Lewis Hamilton is a seven-time World Champion. He’s a driver who has soared to astonishing heights in large part due to his ability to extract the most from a Formula 1 machine — but, critically, he isn’t a magician, nor is he the only man on his team who must deliver on race day.
When the technological marvels that are modern Formula 1 cars hit the race track and the spectacle of the season begins, it can be easy to forget the deeply human elements of the sport amid all the spectacle. Yes, the car must be quick — but perhaps even more important, the driver and his team need to speak the same language. In fact, it goes even further: The driver and his team must anticipate what the other is going to say, do, or think.
Data, telemetry, and the weight of expectation can only carry you so far in Formula 1. Success is found in the subtleties of human interaction between the driver and the hundreds of team employees who create the infrastructure that puts the driver on the race track every weekend.
It shouldn’t come as any surprise that two monoliths of the sport are finding it harder than anticipated to come to grips with one another. It’s as if Lewis Hamilton has moved to a different country; would you really be astonished to learn there was still a little culture shock lingering after just 10 weeks?
I’ll leave you with this: When Lewis Hamilton first joined Mercedes in 2013, he did so as a World Champion desperate to regain a winning streak that had defined him on the world stage, then slipped through his fingers. It took Hamilton until the 10th race of the season to win a race, and even then, his performance throughout the rest of the season was nothing to write home about.
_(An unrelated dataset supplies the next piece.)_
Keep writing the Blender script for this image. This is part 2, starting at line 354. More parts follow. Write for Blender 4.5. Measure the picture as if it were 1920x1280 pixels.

But when 2014 arrived with a regulatory sea-change, Lewis Hamilton and Mercedes had an intimate understanding of one another. They’d come to anticipate one another’s moves. They’d built a new program that fizzled out with a season-opening retirement, leaving critics to ask, “Shouldn’t Hamilton and Mercedes be better than this by now?”
Over the next seven years, Mercedes and Hamilton made history.
Let’s not be so quick to write off the Lewis Hamilton/Scuderia Ferrari marriage just yet. Not when the story has only just begun.